Definitions of morality necessarily contain values, and free people necessarily must ask, “Who defines morality and virtue? Whom do the resulting definitions benefit? How are such decisions made? Who decides?”
This essay is dedicated to Neil Cameron of Montreal, PQ, who taught me to prefer source materials and make up my own mind—especially if the topic is US history and politics.
¶
1 “Taxed Enough Already,” a favourite slogan of the so-called astroturf (“corporate funded” or “faux-populist”) group. Such a spelling takes a small step towards diminishing the utterly wrong association with “The Boston Tea Party of 1773,” and event in American history during which anti-corporate rebels destroyed the property of The East India Tea Company, a private corporation many Patriots believed would “rob them blind.” The issue was not taxes, but representation; they wanted their tax dollars to go to local services, not to subsidize an offshore private corporation.

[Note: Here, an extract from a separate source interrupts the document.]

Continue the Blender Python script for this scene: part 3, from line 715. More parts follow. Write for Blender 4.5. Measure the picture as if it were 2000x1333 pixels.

One patriot, George Hewes, who boarded the ships and dumped the tea later explained it was the corporation’s habit of using close ties to the monarchy to alter laws. The TEA Party, in stark contrast, is largely funded and organized by the very people who use extraordinary access to manipulate laws in favor of large corporations today. The Patriots of Boston Harbor, 1773, wanted a stronger democracy, while the TEA party seems to focus on resisting and obstructing the acvtions of a specific president.